"The unjust steward is nothing less than the Christ-figure in this parable, a dead ringer for Jesus himself. First of all, he dies and rises, like Jesus. Second, by his death and resurrection, he raises others, like Jesus. But third and most important of all, the unjust steward is the Christ-figure because he is a crook, like Jesus. The unique contribution of this parable to our understanding of Jesus is its insistence that grace cannot come to the world through respectability. Respectability regards only life, success, winning; it will have no truck with the grace that works by death and losing – which is the only kind of grace there is.
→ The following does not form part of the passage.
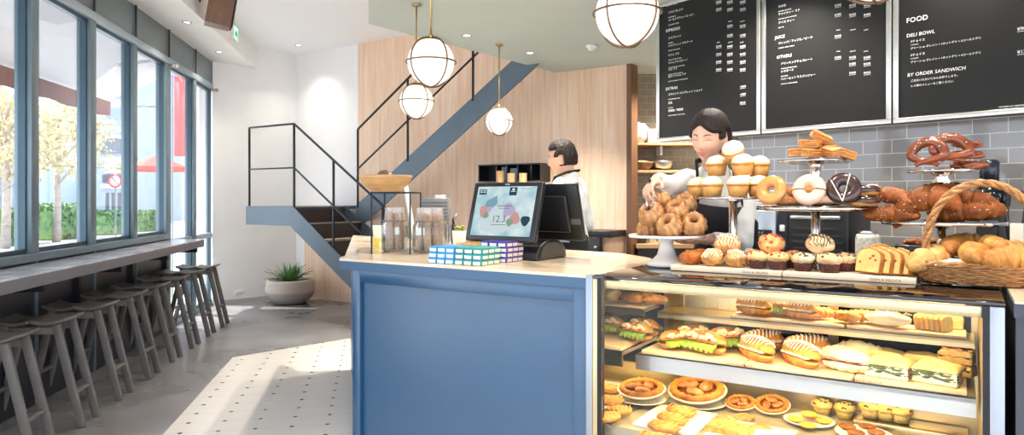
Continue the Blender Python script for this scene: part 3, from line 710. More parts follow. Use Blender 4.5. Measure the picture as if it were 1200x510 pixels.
def pretzel():
    t = mk('pretzel', 'pretzel'); g = G(); pts = []; rr = []
    P = [(-.012, -.005), (.018, .022), (.03, .045), (.0, .05), (-.03, .045)]
    n = 80
    for i in range(n+1):
        u = i/n; a = -pi/2+2*pi*u
        # loop with ends crossing at the middle
        th = u*2*pi
        x = .052*sin(th)*(1.+.1*cos(th)); y = -.046*cos(th)
        w_ = 0.
        if u < .24: q = 1-u/.24; x = x*(1-q)+(-.034+.03*(1-q))*q; y = y*(1-q)+(-.036+.055*(1-q))*q; w_ = q
        elif u > .76: q = (u-.76)/.24; x = x*(1-q)+(.034-.03*(1-q))*q; y = y*(1-q)+(-.036+.055*(1-q))*q; w_ = q
        z = .006*sin(w_*pi)*(1 if u < .5 else -1)
        pts.append((x, y, z)); rr.append(.0155*(1.-.45*w_)*(1+.12*sin(th-pi/2)))
    g.tube(pts, rr, 12, 0, up=(0, 0, 1), flat=.9); g.build('dough', pm('pretzel_crust', (92, 38, 12), (148, 70, 26), 9, .25, coat=.4), t)
    g = G(); rn = random.Random(2)
    for i in range(7):
        j = rn.randrange(26, 55); p = V(pts[j]); q = V((p.x+rn.uniform(-.005, .005), p.y+rn.uniform(-.005, .005), p.z+rr[j]*.85)); g.box(q, q+V((.003, .0025, .0022)))
    g.build('salt', icing, t); return t
def knot_bun(nm, m, stripes=None, seed=1, rx=.043, rz=.036):
    def f():
        t = mk(nm, 'bun'); g = G()
        def dsp(p):
            a = math.atan2(p.y, p.x); s = math.hypot(p.x, p.y)
            return 1.+.09*sin(a*3+s*9+seed)*min(1, s*1.5)+.06*N3(p*4+V((seed*3, 0, 0)))
        g.ell((0, 0, 0), (rx, rx*.95, rz), 40, 24, disp=dsp); g.build('dough', m, t)
        if stripes:
            g = G()
            for k in range(9):
                x = -rx*.8+1.6*rx*k/8; pts = []
                for i in range(15):
                    y = -rx*.9+1.8*rx*i/14; q = V((x/rx+.1*sin(i+k), y/(rx*.95), 0)); rem = 1-q.x**2-q.y**2
                    if rem < .04: continue
                    q.z = math.sqrt(rem); d = dsp(q)*1.015; pts.append((q.x*rx*d, q.y*rx*.95*d, q.z*rz*d+.0006))
                if len(pts) > 2: g.tube(pts, .0017, 5)
            g.build('icing_stripes', stripes, t)
        return t
    return f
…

This parable, therefore, says in story form what Jesus himself said by his life. He was not respectable. He broke the sabbath. He consorted with crooks. And he died as a criminal. Now at last, in the light of this parable, we see why he refused to be respectable; he did it to catch a world that respectability could only terrify and condemn. He became sin for us sinners, weak for us weaklings, lost for us losers, and dead for us dead. Crux muscipulum diaboli, St. Augustine said: the cross is the devil’s mousetrap, baited with Jesus’ disreputable death. And it is a mousetrap for us, too. Jesus baits us criminals with his own criminality: as the shabby debtors in the parable were willing to deal only with the crooked steward and not with the upright lord, so we find ourselves drawn by the bait of a Jesus who winks at iniquity and makes friends of sinners – of us crooks, that is – and of all the losers who would never in a million years go near a God who knew what was expected of himself and insisted on what he expected of others.
You don’t like that? You think it lowers standards and threatens good order? You bet it does! And if you will cast your mind back, you will recall that is exactly why the forces of righteousness got rid of Jesus. Unfortunately, though, the church has never been able for very long to leave Jesus looking like the attractively crummy character he is: it can hardly resist the temptation to gussy him up into a respectable citizen. Even more unfortunately, it can almost never resist the temptation to gussy itself up into a bunch of supposedly perfect peaches, too good for the riffraff to sink their teeth into. But for all that, Jesus remains the only real peach – too fuzzy on the outside, nowhere near as sweet as we expected on the inside, and with the jawbreaking stone of his death right smack in the middle. And therefore he is the only mediator and advocate the likes of us will ever be able to trust, because like the unjust steward, he is no less a loser than we are – and like the steward, he is the only one who has even a chance of getting the Lord God to give us a kind word."